§ **Source excerpt**:
▬▬▬
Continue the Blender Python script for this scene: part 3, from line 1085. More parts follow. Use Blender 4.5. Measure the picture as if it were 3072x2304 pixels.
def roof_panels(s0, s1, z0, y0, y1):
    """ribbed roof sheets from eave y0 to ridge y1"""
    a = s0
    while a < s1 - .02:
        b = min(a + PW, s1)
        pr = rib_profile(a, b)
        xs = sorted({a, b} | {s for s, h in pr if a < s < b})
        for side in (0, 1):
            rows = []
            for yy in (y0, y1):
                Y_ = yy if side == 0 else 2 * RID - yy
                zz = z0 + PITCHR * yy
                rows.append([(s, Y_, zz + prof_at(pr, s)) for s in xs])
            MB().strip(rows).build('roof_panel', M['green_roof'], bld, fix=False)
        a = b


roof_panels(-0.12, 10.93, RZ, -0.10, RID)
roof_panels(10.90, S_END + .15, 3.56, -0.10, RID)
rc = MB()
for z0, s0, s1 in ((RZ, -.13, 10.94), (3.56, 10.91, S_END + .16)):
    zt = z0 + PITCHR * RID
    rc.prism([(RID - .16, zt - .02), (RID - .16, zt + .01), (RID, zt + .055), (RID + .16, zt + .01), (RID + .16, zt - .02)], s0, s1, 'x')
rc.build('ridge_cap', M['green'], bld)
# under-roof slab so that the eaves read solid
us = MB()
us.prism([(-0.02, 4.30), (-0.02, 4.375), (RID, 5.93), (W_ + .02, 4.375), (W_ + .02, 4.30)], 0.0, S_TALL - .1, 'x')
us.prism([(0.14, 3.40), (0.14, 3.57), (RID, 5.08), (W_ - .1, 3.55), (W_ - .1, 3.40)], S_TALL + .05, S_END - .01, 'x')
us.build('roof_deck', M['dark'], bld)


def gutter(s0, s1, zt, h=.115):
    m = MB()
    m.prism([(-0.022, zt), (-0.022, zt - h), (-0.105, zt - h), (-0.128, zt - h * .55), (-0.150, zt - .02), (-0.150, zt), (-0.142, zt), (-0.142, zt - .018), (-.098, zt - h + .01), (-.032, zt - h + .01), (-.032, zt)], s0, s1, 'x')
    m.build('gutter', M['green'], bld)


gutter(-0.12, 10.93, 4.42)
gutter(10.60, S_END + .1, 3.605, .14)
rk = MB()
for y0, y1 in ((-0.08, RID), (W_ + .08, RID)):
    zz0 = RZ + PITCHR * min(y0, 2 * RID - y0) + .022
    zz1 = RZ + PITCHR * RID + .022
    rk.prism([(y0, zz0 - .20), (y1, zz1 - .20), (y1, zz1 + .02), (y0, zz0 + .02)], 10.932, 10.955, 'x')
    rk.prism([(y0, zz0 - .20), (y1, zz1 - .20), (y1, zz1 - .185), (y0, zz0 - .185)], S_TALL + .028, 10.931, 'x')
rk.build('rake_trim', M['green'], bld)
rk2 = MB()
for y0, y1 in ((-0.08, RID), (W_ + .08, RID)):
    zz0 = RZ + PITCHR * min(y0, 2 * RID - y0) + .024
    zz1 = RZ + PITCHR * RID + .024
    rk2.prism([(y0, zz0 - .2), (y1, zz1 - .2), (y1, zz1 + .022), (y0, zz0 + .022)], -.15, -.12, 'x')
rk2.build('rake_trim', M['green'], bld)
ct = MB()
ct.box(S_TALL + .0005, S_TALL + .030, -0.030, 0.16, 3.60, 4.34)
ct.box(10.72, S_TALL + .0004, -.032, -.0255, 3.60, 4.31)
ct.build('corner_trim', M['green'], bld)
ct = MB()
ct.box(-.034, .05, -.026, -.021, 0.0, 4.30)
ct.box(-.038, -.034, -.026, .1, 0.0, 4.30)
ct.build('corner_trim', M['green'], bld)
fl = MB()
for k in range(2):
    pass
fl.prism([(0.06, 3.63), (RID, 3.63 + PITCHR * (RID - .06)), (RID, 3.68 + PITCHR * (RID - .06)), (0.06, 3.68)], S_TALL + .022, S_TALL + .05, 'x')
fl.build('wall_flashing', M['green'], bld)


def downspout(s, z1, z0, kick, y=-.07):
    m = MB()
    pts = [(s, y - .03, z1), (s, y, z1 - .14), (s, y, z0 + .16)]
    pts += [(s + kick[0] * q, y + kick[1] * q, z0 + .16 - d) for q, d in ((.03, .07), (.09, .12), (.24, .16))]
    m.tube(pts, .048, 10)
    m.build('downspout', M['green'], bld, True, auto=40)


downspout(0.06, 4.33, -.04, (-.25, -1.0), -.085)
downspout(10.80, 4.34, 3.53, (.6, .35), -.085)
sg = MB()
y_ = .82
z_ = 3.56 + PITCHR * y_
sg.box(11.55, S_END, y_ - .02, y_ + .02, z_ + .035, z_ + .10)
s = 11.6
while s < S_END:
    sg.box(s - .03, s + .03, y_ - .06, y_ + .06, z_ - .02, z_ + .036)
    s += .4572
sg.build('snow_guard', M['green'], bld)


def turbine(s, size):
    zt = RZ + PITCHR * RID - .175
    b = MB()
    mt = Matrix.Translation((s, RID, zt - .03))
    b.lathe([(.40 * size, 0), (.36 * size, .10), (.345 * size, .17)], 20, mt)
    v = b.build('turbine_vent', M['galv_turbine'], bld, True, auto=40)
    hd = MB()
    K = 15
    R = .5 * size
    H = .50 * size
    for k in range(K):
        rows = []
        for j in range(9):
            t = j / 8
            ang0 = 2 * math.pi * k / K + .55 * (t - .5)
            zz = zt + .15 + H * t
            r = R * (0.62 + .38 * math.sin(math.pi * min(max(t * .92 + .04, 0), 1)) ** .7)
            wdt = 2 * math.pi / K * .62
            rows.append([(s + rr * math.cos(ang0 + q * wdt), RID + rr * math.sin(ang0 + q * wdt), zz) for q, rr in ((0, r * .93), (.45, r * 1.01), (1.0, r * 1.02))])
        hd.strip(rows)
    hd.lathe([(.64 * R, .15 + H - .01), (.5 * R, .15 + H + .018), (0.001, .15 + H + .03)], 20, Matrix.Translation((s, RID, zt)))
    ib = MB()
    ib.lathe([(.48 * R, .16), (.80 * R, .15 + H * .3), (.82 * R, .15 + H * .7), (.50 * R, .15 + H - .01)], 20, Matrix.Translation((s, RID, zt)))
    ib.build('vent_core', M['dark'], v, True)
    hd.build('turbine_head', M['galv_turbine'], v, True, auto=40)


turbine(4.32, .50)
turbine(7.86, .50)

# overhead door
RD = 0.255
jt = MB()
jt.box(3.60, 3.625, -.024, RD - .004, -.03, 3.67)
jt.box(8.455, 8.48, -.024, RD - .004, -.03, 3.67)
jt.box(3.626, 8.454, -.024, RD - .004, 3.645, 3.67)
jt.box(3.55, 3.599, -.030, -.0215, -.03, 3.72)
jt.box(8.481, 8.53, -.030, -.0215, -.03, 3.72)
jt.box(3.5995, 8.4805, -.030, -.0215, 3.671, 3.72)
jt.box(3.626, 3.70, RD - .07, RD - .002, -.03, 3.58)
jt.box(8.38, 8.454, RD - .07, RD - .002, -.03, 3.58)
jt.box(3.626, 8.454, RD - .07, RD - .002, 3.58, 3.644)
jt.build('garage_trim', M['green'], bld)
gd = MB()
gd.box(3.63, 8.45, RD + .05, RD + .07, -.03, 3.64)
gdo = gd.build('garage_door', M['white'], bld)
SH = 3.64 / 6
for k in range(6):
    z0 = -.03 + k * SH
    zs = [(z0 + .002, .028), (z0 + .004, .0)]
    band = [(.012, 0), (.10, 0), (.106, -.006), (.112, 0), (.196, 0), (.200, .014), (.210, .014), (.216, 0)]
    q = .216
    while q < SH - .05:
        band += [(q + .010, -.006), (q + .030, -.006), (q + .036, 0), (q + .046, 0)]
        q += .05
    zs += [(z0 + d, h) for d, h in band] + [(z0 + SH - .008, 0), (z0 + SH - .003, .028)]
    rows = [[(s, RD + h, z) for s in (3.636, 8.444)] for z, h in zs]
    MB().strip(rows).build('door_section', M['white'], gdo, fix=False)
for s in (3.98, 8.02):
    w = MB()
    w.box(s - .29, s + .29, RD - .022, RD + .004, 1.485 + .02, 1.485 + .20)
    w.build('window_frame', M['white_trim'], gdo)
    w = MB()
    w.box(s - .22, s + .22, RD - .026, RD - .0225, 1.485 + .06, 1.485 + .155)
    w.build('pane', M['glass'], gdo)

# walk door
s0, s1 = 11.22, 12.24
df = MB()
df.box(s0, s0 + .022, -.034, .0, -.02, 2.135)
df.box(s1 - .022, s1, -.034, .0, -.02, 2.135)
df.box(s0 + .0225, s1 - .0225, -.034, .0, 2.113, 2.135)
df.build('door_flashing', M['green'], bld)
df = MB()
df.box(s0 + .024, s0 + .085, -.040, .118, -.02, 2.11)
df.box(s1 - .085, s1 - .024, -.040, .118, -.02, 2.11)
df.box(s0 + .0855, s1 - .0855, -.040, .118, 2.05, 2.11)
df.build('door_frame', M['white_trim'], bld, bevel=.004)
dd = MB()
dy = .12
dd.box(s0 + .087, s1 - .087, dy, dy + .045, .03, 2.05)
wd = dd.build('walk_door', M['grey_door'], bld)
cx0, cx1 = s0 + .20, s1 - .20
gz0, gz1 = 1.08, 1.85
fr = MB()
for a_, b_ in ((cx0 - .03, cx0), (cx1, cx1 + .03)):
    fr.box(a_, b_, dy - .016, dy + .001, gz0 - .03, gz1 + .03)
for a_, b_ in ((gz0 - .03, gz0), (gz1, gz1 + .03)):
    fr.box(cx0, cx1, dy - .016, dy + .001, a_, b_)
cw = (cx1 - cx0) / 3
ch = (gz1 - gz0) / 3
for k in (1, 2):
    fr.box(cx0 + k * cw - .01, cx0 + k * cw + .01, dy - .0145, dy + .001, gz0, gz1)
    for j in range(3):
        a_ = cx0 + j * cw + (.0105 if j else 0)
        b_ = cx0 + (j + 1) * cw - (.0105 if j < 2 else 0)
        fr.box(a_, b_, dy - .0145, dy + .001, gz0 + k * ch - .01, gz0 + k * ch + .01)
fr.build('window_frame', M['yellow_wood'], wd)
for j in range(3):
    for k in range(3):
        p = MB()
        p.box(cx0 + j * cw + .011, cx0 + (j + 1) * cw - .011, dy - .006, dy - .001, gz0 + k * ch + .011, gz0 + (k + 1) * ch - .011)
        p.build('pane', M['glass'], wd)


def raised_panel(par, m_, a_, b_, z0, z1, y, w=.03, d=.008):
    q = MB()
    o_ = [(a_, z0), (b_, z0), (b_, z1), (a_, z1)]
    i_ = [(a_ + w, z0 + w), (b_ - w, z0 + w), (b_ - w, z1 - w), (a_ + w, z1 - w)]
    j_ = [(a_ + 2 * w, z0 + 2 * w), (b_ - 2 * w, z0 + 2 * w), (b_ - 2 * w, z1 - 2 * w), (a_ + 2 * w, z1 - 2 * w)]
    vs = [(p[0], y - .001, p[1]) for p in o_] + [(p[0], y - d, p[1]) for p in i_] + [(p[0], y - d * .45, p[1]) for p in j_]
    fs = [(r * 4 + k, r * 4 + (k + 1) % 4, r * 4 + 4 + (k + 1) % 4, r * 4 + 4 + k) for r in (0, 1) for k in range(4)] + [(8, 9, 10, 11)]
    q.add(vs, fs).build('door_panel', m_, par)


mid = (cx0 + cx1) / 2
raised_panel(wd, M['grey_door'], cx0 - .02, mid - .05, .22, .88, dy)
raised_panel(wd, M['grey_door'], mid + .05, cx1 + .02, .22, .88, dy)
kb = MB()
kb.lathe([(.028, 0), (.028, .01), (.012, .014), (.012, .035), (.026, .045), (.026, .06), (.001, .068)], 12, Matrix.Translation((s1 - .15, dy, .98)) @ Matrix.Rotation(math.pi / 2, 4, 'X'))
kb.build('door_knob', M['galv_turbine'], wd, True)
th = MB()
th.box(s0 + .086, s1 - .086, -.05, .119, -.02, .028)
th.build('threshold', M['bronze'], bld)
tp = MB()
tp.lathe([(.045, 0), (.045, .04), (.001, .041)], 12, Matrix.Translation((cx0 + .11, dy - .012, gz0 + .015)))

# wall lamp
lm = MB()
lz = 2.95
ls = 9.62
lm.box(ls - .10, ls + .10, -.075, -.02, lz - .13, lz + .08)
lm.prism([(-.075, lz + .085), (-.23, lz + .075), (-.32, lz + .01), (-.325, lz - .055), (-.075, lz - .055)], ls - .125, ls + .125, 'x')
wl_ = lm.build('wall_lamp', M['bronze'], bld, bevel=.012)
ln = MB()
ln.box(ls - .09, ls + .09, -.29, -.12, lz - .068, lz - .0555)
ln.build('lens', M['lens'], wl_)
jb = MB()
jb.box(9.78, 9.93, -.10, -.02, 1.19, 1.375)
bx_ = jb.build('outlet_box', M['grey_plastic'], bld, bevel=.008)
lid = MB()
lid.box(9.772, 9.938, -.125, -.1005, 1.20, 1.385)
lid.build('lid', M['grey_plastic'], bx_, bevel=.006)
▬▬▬
§ **Written instruction**: Reproduce each line of the material containing the word "from".

§ **Answer to this task**:
Continue the Blender Python script for this scene: part 3, from line 1085. More parts follow. Use Blender 4.5. Measure the picture as if it were 3072x2304 pixels.
    """ribbed roof sheets from eave y0 to ridge y1"""